--- Requirement ---
Repeat exactly the lines from the start of the material below up to and including the "PI = math.pi" line.

▼▼▼

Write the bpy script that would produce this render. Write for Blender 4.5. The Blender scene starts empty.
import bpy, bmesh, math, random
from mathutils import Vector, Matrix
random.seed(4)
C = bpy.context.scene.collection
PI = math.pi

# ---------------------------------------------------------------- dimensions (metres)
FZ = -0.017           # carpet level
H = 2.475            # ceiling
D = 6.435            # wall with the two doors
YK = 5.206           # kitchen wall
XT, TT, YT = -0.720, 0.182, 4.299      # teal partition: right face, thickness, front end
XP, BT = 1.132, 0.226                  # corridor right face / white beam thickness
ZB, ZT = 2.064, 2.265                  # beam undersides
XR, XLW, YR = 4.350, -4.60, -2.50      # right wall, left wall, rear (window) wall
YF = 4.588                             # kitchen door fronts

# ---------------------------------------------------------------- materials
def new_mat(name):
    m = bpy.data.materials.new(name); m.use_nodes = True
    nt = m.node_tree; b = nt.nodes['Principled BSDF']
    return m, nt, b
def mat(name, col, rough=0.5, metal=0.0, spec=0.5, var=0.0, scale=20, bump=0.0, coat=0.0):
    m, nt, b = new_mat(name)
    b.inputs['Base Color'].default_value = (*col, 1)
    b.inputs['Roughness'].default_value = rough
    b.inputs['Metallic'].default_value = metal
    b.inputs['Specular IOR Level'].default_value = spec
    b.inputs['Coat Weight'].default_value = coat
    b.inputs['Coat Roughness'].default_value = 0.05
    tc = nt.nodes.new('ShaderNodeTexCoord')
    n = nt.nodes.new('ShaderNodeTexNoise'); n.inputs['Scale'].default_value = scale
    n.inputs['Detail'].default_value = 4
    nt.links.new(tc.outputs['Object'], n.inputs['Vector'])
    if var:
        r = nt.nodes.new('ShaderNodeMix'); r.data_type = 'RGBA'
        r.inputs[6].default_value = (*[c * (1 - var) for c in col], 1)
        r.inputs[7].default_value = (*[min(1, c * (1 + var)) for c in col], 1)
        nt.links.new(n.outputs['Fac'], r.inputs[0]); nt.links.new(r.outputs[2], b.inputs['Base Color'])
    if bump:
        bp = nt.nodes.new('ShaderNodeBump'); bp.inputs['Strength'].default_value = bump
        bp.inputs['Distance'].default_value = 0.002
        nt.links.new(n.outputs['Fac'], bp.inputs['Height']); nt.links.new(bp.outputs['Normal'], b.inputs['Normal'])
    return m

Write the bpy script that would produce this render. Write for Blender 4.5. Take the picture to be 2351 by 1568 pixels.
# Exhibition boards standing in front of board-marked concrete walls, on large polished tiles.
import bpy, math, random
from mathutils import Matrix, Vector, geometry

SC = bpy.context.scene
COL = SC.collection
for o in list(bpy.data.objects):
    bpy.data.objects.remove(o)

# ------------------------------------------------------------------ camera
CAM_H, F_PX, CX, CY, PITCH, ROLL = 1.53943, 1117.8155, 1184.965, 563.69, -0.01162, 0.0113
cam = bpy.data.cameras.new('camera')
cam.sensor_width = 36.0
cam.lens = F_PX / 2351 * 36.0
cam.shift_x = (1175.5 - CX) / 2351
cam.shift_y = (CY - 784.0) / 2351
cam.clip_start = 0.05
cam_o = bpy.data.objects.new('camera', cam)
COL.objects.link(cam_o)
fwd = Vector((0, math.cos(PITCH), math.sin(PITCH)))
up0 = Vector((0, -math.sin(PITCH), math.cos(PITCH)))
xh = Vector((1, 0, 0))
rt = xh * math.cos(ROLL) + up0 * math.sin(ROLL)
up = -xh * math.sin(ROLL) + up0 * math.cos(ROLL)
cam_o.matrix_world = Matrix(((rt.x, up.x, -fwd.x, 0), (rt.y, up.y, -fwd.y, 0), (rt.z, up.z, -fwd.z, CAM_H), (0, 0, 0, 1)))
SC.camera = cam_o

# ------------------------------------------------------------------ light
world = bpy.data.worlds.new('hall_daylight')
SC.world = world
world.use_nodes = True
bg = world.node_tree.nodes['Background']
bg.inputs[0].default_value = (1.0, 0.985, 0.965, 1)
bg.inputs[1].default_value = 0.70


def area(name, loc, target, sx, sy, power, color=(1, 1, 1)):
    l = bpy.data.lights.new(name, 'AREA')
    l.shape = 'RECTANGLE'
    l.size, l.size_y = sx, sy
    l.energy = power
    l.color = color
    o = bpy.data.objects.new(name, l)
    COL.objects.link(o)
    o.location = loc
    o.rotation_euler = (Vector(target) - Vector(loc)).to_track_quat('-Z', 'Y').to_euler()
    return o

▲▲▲

--- Output below ---
Write the bpy script that would produce this render. Write for Blender 4.5. The Blender scene starts empty.
import bpy, bmesh, math, random
from mathutils import Vector, Matrix
random.seed(4)
C = bpy.context.scene.collection
PI = math.pi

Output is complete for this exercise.